Kermit the Gorf, Kermit the Forg, and Kermit the Grof
We’ve talked about this Sesame Street sketch here before. Kermit wants a t-shirt with his name on it, the shopkeeper only has t-shirts for Kermits with the surnames Gorf, Forg, and Grof, and much to Kermit’s disbelief, all three of those customers drop by to pick up their shirts. Jerry Nelson played all three of the monsters who come for their t-shirts, and while I don’t have any actual evidence to back this up, I’d bet $10 and my Dr. Strangepork Vinylmation figure that the sketch was shot all in one go, which would mean Jerry was running off-camera to switch puppets even as the scene was playing out.

The Big Bad Wolf
When you think of Jerry’s recurring Sesame Street characters, you wouldn’t necessarily think of the Big Bad Wolf, but he played versions of the lupine fairy tale villain many times, in both insert sketches and street scenes. With a consistent Herry-Monster-but-more-menacing voice, Jerry was the perfect wolfman for the job.

Monster Cookie
I don’t have much to say about this one. Just watch the clip.

Mr. Harry Stapleton
This is a great one, and yet not a Muppet. In the Bobby McFerrin episode of The Jim Henson Hour, Vicki explains to Kermit the show’s ratings-monitoring system, which breaks the audience down into specific demographics. The most specific of these is Mr. Harry Stapleton, played by Jerry Nelson himself. He likes Bean Bunny, and he thinks the final number should be warm. Mr. Stapleton first shows up around the 10-minute mark of the episode.

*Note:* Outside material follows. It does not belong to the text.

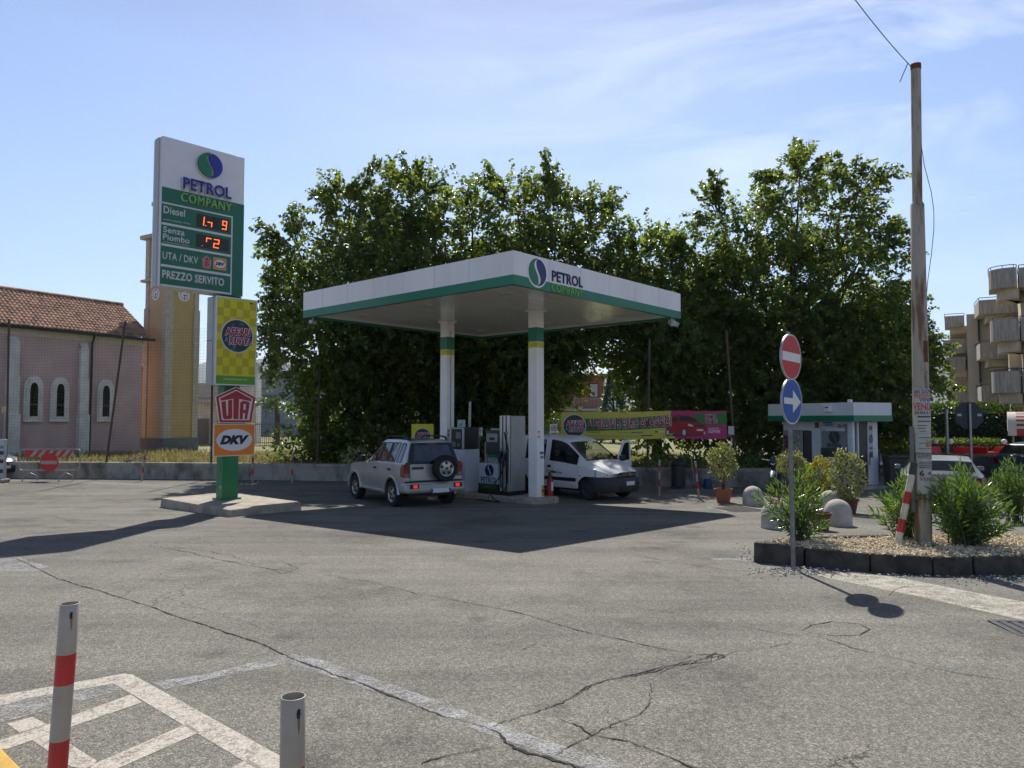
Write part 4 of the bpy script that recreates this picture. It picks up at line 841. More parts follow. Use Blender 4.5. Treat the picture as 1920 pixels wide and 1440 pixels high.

Whew, that’s a lot of Muppets! And all of them very different from each other. Jerry Nelson was really one of the great character actors of our time… His characters just happened to occasionally be non-human.

Thanks to all the YouTube users who uploaded these clips! Click here to marvel at Jerry Nelson’s range on the Tough Pigs forum!

by Ryan Roe –

*It’s worth noting that when it came time for Fraggle Rock, Jerry ended up performing the lead Fraggle, so Richard Hunt became the go-to guy for one-shot character parts on that series. And he was great at it, too!